Written instruction:
Start at the first line of the material below and retype each line through the one containing "return 390+100*x*H/d, 219-100*(y*c_+z*s_)*H/d", exactly.

Recorded information:

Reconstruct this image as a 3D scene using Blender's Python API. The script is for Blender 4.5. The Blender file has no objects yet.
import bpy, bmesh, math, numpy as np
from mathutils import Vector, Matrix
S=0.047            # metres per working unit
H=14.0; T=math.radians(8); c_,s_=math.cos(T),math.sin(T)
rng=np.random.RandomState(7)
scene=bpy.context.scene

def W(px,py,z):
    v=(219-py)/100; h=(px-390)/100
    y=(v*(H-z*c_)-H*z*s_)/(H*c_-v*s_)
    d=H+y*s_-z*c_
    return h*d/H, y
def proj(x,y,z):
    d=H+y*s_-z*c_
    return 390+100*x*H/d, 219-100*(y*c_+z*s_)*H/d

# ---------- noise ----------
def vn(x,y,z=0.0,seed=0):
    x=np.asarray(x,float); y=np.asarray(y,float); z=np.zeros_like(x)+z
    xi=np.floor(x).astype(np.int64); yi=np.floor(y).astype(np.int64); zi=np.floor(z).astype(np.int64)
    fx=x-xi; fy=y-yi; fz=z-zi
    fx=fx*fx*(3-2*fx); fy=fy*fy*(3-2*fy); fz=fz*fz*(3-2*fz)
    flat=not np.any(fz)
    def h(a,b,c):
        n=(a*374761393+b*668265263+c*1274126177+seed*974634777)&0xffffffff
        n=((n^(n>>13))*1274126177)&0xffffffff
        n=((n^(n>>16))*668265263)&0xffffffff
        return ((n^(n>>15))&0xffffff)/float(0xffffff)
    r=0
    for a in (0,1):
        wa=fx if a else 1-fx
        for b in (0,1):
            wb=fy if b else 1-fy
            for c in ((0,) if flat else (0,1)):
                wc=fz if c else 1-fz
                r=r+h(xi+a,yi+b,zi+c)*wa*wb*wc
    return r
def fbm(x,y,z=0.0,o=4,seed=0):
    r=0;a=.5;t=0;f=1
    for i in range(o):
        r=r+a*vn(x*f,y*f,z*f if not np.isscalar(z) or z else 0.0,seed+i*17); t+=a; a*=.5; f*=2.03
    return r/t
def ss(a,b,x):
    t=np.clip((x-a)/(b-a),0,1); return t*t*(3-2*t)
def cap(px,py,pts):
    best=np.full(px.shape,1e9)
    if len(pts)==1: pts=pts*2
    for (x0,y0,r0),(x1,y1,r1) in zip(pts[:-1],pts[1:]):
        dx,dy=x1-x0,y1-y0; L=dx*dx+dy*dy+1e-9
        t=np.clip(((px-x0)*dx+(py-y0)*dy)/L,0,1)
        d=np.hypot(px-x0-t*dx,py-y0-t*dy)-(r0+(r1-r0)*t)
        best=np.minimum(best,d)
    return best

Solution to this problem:
Reconstruct this image as a 3D scene using Blender's Python API. The script is for Blender 4.5. The Blender file has no objects yet.
import bpy, bmesh, math, numpy as np
from mathutils import Vector, Matrix
S=0.047            # metres per working unit
H=14.0; T=math.radians(8); c_,s_=math.cos(T),math.sin(T)
rng=np.random.RandomState(7)
scene=bpy.context.scene

def W(px,py,z):
    v=(219-py)/100; h=(px-390)/100
    y=(v*(H-z*c_)-H*z*s_)/(H*c_-v*s_)
    d=H+y*s_-z*c_
    return h*d/H, y
def proj(x,y,z):
    d=H+y*s_-z*c_
    return 390+100*x*H/d, 219-100*(y*c_+z*s_)*H/d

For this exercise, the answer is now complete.